On this day in queerstory: genderqueer poet Danez Smith is born
By Sofia | Last Updated: Mar 10, 2026
March 18 has produced one of the most significant turning points in modern LGBTQ legal history.
On March 18, 2003, the Goodridge v. Department of Public Health hearings continued before the Massachusetts Supreme Judicial Court in Massachusetts. The case challenged the state’s refusal to grant marriage licenses to same-sex couples.
Later that year the court ruled that banning same-sex marriage violated the Massachusetts constitution. When marriages began in May 2004, Massachusetts became the first U.S. state to legalise same-sex marriage — a landmark moment that reshaped the global marriage equality movement.

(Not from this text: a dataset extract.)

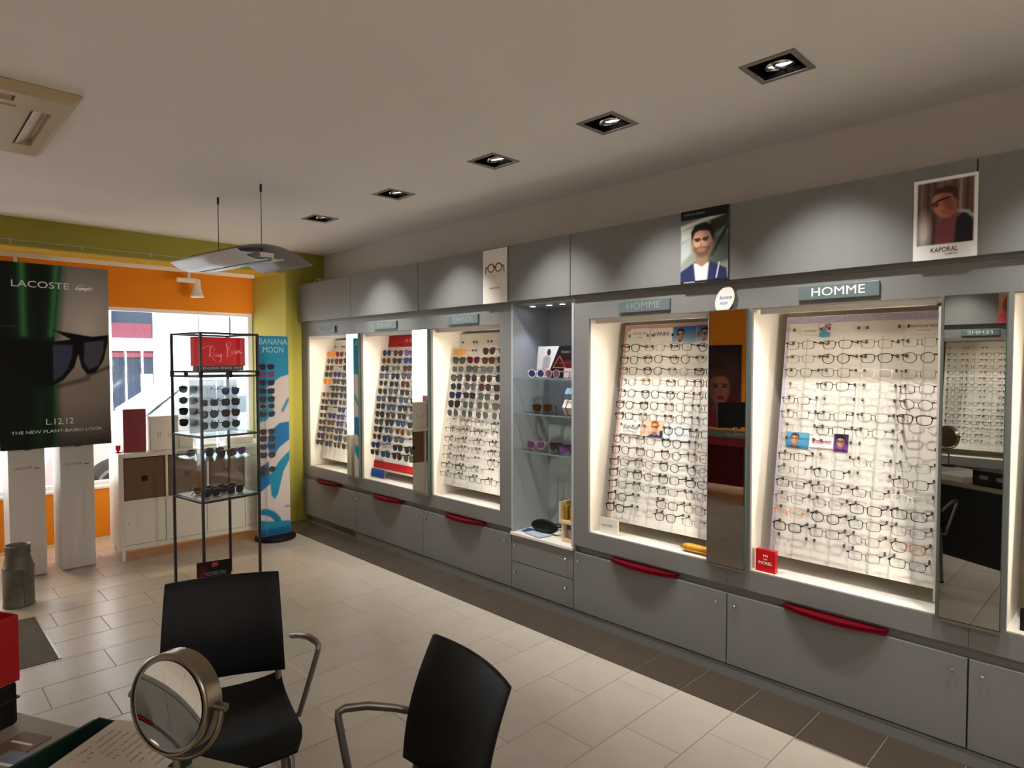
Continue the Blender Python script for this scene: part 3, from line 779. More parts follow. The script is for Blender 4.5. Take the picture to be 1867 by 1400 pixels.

The ripple effects were enormous. Court cases, legislative debates, and activism campaigns soon erupted across Canada, Spain, South Africa, and beyond as governments confronted the question of marriage equality.
March 18 also marks the birthday of Danez Smith, born in 1989 in St. Paul, Minnesota. Smith is one of the most celebrated queer poets of their generation, known for work exploring race, sexuality, police violence, and the legacy of the HIV/AIDS epidemic.
Their poetry collections, including Don’t Call Us Dead, helped bring queer spoken-word poetry into mainstream literary recognition, blending lyrical beauty with political urgency.
March 18 has also been a regular date for LGBTQ film premieres and festival screenings. Films such as Weekend, directed by Andrew Haigh, circulated through international festival screenings during this period in the early 2010s. The film’s intimate portrayal of a brief but meaningful encounter between two men became one of the most critically acclaimed queer films of its decade.
Meanwhile, community activism has often surfaced on this date as well. Throughout the 2010s, LGBTQ advocacy groups organised demonstrations in cities like Warsaw, Budapest, and Istanbul demanding protections against discrimination and violence.
The pattern is clear. Whether it’s poets redefining language, courts redefining marriage, or activists redefining public space, March 18 has repeatedly hosted moments where queer history quietly — but decisively — moved forward.